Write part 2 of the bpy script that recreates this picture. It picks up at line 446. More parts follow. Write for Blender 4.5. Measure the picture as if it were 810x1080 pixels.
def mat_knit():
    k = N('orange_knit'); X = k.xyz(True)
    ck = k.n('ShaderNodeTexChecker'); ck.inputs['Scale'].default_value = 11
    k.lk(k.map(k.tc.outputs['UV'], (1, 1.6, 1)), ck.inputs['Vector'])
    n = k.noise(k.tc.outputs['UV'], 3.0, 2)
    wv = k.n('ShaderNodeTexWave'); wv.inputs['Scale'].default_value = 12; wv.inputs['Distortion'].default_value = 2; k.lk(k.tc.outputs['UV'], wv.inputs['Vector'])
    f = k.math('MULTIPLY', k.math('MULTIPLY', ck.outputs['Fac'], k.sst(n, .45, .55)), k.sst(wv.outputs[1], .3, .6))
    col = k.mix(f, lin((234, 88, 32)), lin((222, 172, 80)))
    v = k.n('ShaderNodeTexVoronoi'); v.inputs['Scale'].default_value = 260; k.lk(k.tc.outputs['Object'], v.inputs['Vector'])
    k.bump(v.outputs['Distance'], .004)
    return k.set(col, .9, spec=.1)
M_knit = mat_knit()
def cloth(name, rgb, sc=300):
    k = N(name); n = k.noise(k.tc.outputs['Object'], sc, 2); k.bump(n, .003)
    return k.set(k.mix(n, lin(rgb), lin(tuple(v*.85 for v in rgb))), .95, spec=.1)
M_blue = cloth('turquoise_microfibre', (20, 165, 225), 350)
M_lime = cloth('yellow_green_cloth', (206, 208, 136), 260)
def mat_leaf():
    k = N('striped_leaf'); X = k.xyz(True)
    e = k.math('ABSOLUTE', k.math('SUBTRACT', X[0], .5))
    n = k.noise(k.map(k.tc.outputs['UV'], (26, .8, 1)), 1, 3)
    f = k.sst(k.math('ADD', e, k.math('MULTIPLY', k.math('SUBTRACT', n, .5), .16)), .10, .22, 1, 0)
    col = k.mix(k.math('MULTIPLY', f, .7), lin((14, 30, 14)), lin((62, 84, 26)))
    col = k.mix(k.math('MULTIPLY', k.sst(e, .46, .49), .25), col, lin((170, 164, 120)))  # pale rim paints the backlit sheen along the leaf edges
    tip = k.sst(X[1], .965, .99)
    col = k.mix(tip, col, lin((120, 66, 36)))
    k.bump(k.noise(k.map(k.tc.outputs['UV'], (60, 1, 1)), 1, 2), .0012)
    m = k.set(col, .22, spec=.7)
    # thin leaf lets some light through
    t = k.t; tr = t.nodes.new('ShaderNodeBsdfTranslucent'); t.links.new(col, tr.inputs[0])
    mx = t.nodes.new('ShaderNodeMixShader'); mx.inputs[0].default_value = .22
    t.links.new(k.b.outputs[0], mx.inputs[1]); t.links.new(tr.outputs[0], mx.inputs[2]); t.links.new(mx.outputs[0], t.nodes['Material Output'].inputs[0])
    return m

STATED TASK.
Your task is to return the full listing exactly as it was given.

EXERCISE ANSWER.
Write part 2 of the bpy script that recreates this picture. It picks up at line 446. More parts follow. Write for Blender 4.5. Measure the picture as if it were 810x1080 pixels.
def mat_knit():
    k = N('orange_knit'); X = k.xyz(True)
    ck = k.n('ShaderNodeTexChecker'); ck.inputs['Scale'].default_value = 11
    k.lk(k.map(k.tc.outputs['UV'], (1, 1.6, 1)), ck.inputs['Vector'])
    n = k.noise(k.tc.outputs['UV'], 3.0, 2)
    wv = k.n('ShaderNodeTexWave'); wv.inputs['Scale'].default_value = 12; wv.inputs['Distortion'].default_value = 2; k.lk(k.tc.outputs['UV'], wv.inputs['Vector'])
    f = k.math('MULTIPLY', k.math('MULTIPLY', ck.outputs['Fac'], k.sst(n, .45, .55)), k.sst(wv.outputs[1], .3, .6))
    col = k.mix(f, lin((234, 88, 32)), lin((222, 172, 80)))
    v = k.n('ShaderNodeTexVoronoi'); v.inputs['Scale'].default_value = 260; k.lk(k.tc.outputs['Object'], v.inputs['Vector'])
    k.bump(v.outputs['Distance'], .004)
    return k.set(col, .9, spec=.1)
M_knit = mat_knit()
def cloth(name, rgb, sc=300):
    k = N(name); n = k.noise(k.tc.outputs['Object'], sc, 2); k.bump(n, .003)
    return k.set(k.mix(n, lin(rgb), lin(tuple(v*.85 for v in rgb))), .95, spec=.1)
M_blue = cloth('turquoise_microfibre', (20, 165, 225), 350)
M_lime = cloth('yellow_green_cloth', (206, 208, 136), 260)
def mat_leaf():
    k = N('striped_leaf'); X = k.xyz(True)
    e = k.math('ABSOLUTE', k.math('SUBTRACT', X[0], .5))
    n = k.noise(k.map(k.tc.outputs['UV'], (26, .8, 1)), 1, 3)
    f = k.sst(k.math('ADD', e, k.math('MULTIPLY', k.math('SUBTRACT', n, .5), .16)), .10, .22, 1, 0)
    col = k.mix(k.math('MULTIPLY', f, .7), lin((14, 30, 14)), lin((62, 84, 26)))
    col = k.mix(k.math('MULTIPLY', k.sst(e, .46, .49), .25), col, lin((170, 164, 120)))  # pale rim paints the backlit sheen along the leaf edges
    tip = k.sst(X[1], .965, .99)
    col = k.mix(tip, col, lin((120, 66, 36)))
    k.bump(k.noise(k.map(k.tc.outputs['UV'], (60, 1, 1)), 1, 2), .0012)
    m = k.set(col, .22, spec=.7)
    # thin leaf lets some light through
    t = k.t; tr = t.nodes.new('ShaderNodeBsdfTranslucent'); t.links.new(col, tr.inputs[0])
    mx = t.nodes.new('ShaderNodeMixShader'); mx.inputs[0].default_value = .22
    t.links.new(k.b.outputs[0], mx.inputs[1]); t.links.new(tr.outputs[0], mx.inputs[2]); t.links.new(mx.outputs[0], t.nodes['Material Output'].inputs[0])
    return m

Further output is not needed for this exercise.